** GOAL OF THE EXERCISE **
The required output consists solely of the lines from the one containing "The Blender Python" down to the one containing "framed('framed_picture', 'thin black", both included, each quoted exactly.
>> START PROVIDED DATA
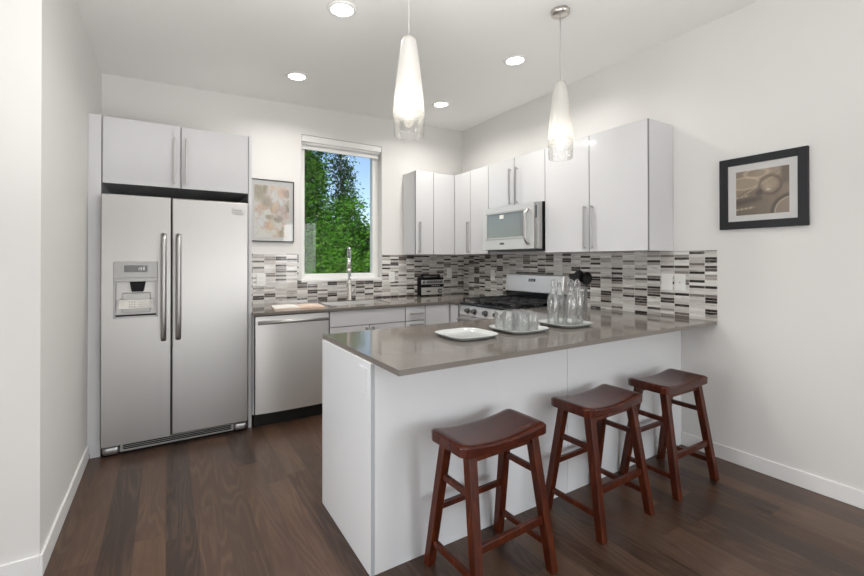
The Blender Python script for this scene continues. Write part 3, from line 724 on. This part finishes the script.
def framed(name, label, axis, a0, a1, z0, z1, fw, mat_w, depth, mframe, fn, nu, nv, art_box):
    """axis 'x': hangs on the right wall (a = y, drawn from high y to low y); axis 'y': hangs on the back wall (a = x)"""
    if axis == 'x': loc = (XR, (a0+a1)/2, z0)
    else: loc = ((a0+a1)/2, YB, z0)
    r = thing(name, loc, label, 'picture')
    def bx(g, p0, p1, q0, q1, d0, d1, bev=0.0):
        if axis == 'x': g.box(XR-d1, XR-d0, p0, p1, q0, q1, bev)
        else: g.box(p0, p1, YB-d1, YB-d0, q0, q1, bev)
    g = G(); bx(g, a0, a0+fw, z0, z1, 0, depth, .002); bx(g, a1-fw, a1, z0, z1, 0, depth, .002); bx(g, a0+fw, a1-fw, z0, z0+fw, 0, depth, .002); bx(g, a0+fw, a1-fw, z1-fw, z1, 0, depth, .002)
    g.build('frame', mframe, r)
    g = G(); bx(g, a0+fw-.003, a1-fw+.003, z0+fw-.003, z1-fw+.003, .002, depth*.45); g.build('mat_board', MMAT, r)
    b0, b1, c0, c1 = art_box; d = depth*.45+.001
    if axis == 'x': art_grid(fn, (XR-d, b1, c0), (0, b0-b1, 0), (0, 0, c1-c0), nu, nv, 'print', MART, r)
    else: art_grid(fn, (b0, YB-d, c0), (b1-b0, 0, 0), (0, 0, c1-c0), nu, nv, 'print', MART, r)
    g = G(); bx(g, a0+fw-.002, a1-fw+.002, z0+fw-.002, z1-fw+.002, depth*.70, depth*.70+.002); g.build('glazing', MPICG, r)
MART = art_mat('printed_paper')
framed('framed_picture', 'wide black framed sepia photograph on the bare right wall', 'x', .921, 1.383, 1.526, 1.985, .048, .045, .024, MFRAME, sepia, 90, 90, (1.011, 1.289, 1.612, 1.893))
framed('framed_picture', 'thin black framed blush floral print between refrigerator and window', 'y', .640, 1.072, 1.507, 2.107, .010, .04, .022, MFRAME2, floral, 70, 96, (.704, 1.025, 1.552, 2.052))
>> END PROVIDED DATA
>> START PROVIDED DATA
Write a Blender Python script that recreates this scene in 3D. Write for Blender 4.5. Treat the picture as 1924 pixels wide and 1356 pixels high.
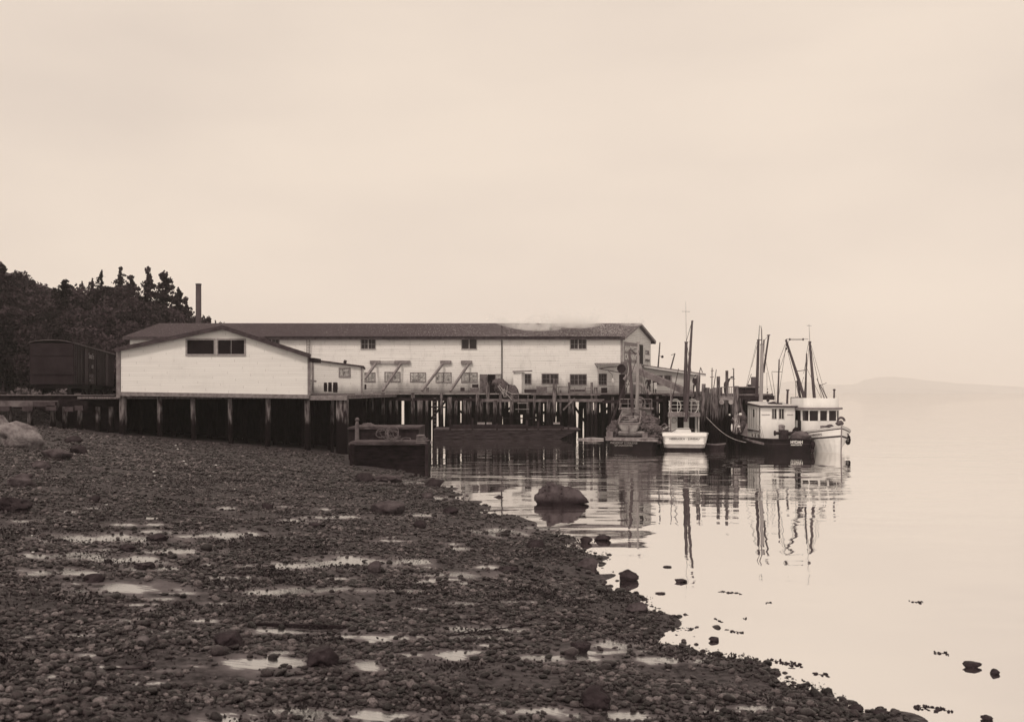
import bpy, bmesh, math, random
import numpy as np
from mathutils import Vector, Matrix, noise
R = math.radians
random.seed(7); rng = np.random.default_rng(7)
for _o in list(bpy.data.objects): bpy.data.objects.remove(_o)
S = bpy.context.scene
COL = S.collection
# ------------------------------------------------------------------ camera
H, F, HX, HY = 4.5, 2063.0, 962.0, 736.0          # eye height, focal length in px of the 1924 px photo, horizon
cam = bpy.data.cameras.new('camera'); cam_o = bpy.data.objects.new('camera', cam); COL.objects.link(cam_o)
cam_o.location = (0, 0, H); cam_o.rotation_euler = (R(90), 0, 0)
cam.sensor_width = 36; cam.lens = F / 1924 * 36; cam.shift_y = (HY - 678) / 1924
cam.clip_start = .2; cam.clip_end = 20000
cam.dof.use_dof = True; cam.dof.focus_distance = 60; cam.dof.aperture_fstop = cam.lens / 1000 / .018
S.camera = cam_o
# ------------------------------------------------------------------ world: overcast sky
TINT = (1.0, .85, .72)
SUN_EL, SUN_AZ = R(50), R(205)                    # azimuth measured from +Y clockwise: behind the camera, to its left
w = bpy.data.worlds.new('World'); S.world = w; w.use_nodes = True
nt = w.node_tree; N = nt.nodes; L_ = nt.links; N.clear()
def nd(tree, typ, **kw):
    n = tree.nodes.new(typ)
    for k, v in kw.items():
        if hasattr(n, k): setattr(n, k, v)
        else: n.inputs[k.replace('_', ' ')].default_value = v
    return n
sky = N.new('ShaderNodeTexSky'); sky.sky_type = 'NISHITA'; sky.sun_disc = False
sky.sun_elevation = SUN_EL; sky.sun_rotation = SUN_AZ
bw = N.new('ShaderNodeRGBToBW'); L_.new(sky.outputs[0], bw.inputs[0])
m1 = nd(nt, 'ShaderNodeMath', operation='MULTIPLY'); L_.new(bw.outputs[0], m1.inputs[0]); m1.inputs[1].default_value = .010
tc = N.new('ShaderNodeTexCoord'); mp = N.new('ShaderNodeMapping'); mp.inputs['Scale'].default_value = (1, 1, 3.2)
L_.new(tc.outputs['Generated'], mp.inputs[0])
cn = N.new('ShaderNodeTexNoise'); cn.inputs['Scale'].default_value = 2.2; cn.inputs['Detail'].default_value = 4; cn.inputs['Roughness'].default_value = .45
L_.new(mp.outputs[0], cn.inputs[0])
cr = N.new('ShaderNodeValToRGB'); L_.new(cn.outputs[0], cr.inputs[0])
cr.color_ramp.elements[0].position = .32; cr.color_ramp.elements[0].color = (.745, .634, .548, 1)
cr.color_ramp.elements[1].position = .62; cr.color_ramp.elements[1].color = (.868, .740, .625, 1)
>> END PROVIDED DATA
** SOLUTION **
The Blender Python script for this scene continues. Write part 3, from line 724 on. This part finishes the script.
def framed(name, label, axis, a0, a1, z0, z1, fw, mat_w, depth, mframe, fn, nu, nv, art_box):
    """axis 'x': hangs on the right wall (a = y, drawn from high y to low y); axis 'y': hangs on the back wall (a = x)"""
    if axis == 'x': loc = (XR, (a0+a1)/2, z0)
    else: loc = ((a0+a1)/2, YB, z0)
    r = thing(name, loc, label, 'picture')
    def bx(g, p0, p1, q0, q1, d0, d1, bev=0.0):
        if axis == 'x': g.box(XR-d1, XR-d0, p0, p1, q0, q1, bev)
        else: g.box(p0, p1, YB-d1, YB-d0, q0, q1, bev)
    g = G(); bx(g, a0, a0+fw, z0, z1, 0, depth, .002); bx(g, a1-fw, a1, z0, z1, 0, depth, .002); bx(g, a0+fw, a1-fw, z0, z0+fw, 0, depth, .002); bx(g, a0+fw, a1-fw, z1-fw, z1, 0, depth, .002)
    g.build('frame', mframe, r)
    g = G(); bx(g, a0+fw-.003, a1-fw+.003, z0+fw-.003, z1-fw+.003, .002, depth*.45); g.build('mat_board', MMAT, r)
    b0, b1, c0, c1 = art_box; d = depth*.45+.001
    if axis == 'x': art_grid(fn, (XR-d, b1, c0), (0, b0-b1, 0), (0, 0, c1-c0), nu, nv, 'print', MART, r)
    else: art_grid(fn, (b0, YB-d, c0), (b1-b0, 0, 0), (0, 0, c1-c0), nu, nv, 'print', MART, r)
    g = G(); bx(g, a0+fw-.002, a1-fw+.002, z0+fw-.002, z1-fw+.002, depth*.70, depth*.70+.002); g.build('glazing', MPICG, r)
MART = art_mat('printed_paper')
framed('framed_picture', 'wide black framed sepia photograph on the bare right wall', 'x', .921, 1.383, 1.526, 1.985, .048, .045, .024, MFRAME, sepia, 90, 90, (1.011, 1.289, 1.612, 1.893))
framed('framed_picture', 'thin black framed blush floral print between refrigerator and window', 'y', .640, 1.072, 1.507, 2.107, .010, .04, .022, MFRAME2, floral, 70, 96, (.704, 1.025, 1.552, 2.052))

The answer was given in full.